Friday, Feb. 07, 1964

Ah! Wilderness

THE SUBURBS Castles used to be few, and for the really rich. Today there are apt to be chateaux--modern style, of course--everywhere. Newest patch of stately subdivision is a rock-strewn desert 20 miles north of Phoenix, Ariz. Its name is Carefree, which is reasonably close to what anyone should be who builds a ranch-style house there for $100,000.

Six years ago, this barren acreage looked to the unknowing eye like plenty of sun-baked nothing.

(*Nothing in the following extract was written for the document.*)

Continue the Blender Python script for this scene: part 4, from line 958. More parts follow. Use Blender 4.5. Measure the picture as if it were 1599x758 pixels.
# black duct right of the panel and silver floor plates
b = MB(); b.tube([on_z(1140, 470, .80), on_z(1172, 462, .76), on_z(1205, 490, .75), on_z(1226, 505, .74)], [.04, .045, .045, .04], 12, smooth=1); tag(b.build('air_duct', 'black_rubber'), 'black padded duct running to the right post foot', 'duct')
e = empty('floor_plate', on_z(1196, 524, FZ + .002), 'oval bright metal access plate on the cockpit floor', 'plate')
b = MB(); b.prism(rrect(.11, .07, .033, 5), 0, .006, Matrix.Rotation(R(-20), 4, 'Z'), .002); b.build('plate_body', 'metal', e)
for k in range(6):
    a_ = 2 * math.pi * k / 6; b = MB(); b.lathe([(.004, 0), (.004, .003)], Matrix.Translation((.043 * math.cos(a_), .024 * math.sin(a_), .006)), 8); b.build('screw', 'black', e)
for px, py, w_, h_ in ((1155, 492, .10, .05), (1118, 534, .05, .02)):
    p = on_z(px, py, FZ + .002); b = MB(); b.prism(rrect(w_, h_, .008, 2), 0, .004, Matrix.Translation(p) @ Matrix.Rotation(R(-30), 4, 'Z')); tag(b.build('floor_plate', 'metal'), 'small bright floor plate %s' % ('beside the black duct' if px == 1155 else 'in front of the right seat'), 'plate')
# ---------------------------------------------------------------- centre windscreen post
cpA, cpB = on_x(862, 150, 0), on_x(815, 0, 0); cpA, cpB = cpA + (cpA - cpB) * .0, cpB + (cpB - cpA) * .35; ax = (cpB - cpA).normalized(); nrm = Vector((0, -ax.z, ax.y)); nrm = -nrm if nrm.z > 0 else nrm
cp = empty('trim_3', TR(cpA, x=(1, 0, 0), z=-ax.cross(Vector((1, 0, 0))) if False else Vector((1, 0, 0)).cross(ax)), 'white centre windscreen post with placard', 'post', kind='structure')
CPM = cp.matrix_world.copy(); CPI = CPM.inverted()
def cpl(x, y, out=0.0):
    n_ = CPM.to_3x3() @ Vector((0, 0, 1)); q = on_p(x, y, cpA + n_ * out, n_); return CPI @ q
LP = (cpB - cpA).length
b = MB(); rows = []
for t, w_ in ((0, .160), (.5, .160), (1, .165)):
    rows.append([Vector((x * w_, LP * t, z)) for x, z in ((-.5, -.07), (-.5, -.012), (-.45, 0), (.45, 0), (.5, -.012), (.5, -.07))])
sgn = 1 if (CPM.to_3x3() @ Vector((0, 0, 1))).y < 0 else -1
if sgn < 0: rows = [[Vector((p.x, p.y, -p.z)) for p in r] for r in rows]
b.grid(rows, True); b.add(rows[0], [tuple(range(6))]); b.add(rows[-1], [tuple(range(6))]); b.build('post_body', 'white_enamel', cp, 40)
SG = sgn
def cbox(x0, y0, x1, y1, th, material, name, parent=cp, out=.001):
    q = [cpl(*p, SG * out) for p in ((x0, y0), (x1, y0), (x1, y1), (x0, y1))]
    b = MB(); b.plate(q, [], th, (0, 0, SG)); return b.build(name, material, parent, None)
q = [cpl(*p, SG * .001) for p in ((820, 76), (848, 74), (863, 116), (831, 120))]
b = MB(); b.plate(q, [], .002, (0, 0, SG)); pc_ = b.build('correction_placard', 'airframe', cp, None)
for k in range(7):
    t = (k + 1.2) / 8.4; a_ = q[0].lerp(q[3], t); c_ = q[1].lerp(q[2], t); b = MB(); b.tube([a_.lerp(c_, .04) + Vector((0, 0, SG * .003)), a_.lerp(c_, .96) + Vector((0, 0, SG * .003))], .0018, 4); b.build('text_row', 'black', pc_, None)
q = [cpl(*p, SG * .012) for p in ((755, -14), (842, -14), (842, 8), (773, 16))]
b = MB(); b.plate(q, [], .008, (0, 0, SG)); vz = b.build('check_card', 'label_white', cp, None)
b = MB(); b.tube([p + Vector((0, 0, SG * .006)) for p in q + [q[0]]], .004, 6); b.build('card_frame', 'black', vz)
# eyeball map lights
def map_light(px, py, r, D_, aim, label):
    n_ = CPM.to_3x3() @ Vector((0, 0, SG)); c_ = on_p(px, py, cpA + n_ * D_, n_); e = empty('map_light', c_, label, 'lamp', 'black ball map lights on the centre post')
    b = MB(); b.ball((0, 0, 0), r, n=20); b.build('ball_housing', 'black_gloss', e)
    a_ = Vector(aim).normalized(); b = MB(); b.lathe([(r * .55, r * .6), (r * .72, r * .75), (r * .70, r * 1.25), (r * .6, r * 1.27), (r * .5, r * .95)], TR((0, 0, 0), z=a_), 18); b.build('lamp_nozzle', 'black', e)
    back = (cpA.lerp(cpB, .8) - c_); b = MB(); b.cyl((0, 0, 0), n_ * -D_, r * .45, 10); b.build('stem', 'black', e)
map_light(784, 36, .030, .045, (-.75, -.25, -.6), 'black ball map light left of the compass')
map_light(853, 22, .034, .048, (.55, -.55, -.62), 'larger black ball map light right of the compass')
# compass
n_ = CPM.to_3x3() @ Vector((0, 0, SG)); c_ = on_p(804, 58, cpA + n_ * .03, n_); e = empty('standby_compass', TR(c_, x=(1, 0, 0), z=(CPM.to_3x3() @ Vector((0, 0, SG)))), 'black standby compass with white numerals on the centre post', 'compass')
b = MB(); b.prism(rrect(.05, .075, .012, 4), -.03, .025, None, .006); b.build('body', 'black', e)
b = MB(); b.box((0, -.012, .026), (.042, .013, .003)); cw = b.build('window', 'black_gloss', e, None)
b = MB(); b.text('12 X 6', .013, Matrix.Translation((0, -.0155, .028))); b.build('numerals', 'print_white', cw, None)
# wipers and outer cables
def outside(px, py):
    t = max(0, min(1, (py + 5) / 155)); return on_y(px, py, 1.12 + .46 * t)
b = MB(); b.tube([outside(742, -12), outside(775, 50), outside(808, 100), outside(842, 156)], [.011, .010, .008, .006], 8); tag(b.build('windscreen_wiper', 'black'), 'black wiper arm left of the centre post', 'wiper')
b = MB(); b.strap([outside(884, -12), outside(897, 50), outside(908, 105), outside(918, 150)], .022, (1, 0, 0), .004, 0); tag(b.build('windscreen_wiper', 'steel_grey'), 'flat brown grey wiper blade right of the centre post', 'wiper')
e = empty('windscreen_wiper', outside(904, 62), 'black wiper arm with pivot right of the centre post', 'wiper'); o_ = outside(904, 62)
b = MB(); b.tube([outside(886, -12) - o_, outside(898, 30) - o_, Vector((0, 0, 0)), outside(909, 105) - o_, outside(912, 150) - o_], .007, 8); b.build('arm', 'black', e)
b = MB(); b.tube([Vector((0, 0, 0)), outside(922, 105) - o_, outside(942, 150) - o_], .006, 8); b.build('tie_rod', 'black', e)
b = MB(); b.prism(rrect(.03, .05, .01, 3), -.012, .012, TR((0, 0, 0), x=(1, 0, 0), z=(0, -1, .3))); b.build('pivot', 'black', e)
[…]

But ebullient Real Estate Promoter Thomas Darlington and Partner Kenyon T. Palmer, who bought the sand for as little as $100 an acre, saw nuggets in every boulder. Their original 800 acres, broken up into two-acre lots, have all been sold for as much as $10,000 a lot, and 1,600 more acres have been added. Fifty houses have already been built, and three or four more are started each week. The splendor of Carefree's citizenry encourages Promoter Darlington to think of his project as a Palm Beach with cactus. "Why," he chortles, "we have so many presidents and vice presidents out here, it looks like a roster of the N.A.M."

The Carefree citizens enjoy a top-hole golf course, shops, airport and an "International Restaurant" whose seven dining rooms are each decorated in a different geographical style but serve the same food. Last December saw the ceremonial opening of the $2.5 million Carefree Inn: rooms, $24 to $85 a night. Like Jamaica's Round Hill and Antigua's Mill Reef Club, the hotel rents private houses to visitors when their owners are not in residence.

All sites are carefully zoned and restricted to prevent what Darlington refers to as "creeping urbanization." Creeping cuteness has already engulfed the development, which boasts such street names as Languid Lane and Nonchalant Road. Ho Hum Drive separates into Ho Street and Hum Street. The bank is on Wampum Way. The main drag, naturally, is Easy Street.